The Biofiction of a Novel:
Sheila Kohler’s Becoming Jane Eyre
Keywords:
Becoming Jane Eyre, Bertha Mason, 'biofiction of Victorian texts', Branwell Brontë, Charlotte Brontë, Jane Eyre, literary doubling, Sheila Kohler, neo-Victorian biofictionAbstract
Sheila Kohler’s Becoming Jane Eyre (2009) traces the composition process of Charlotte Brontë’s best-known work. It could be regarded as an example of neo-Victorian biofiction of a literary celebrity and yet, it is perhaps better described as the biofiction of a novel. Kohler fictionalises Brontë’s writing of Jane Eyre (1847) at a period of internal conflict in the author’s life. The Victorian writer’s sense of self-division correlates with Bertha’s role as Jane’s double. Kohler echoes this duality and suggests that Brontë modelled the madwoman on Humber, a nurse who looked after Mr. Brontë, and on her brother Branwell Brontë.

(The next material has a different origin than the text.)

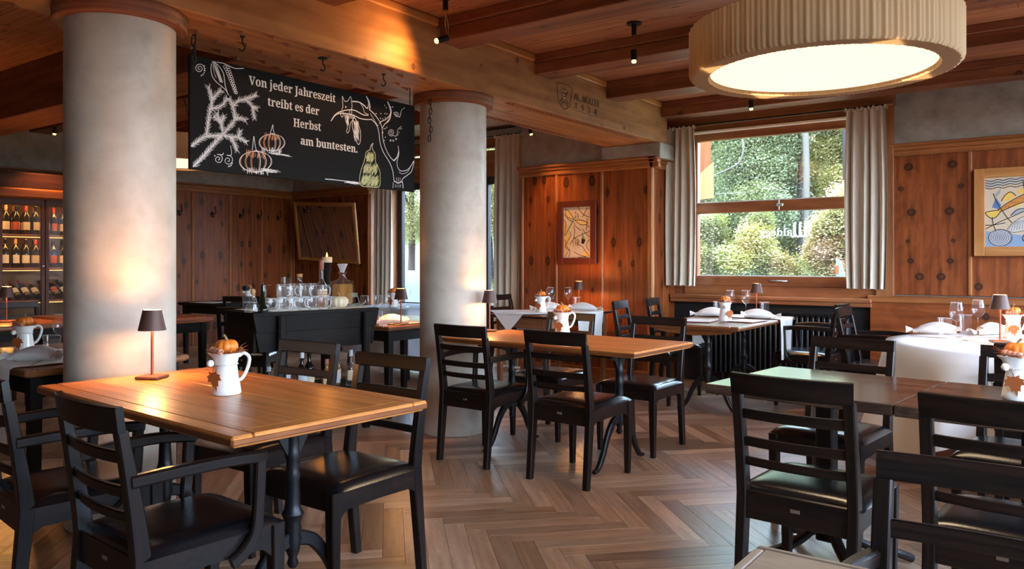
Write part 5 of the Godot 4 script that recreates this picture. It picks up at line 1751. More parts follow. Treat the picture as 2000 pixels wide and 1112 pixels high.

If Bertha is Jane’s double, Humber and Branwell are Charlotte’s own doubles: respectively, they represent a repressed self, and a dark self that she will exorcise through the writing of Jane Eyre. Because of its focus on a Victorian novel (and a text of special significance), Becoming Jane Eyre can exemplify a less frequent variety of neo-Victorian biofiction, what I term ‘biofiction of Victorian texts’.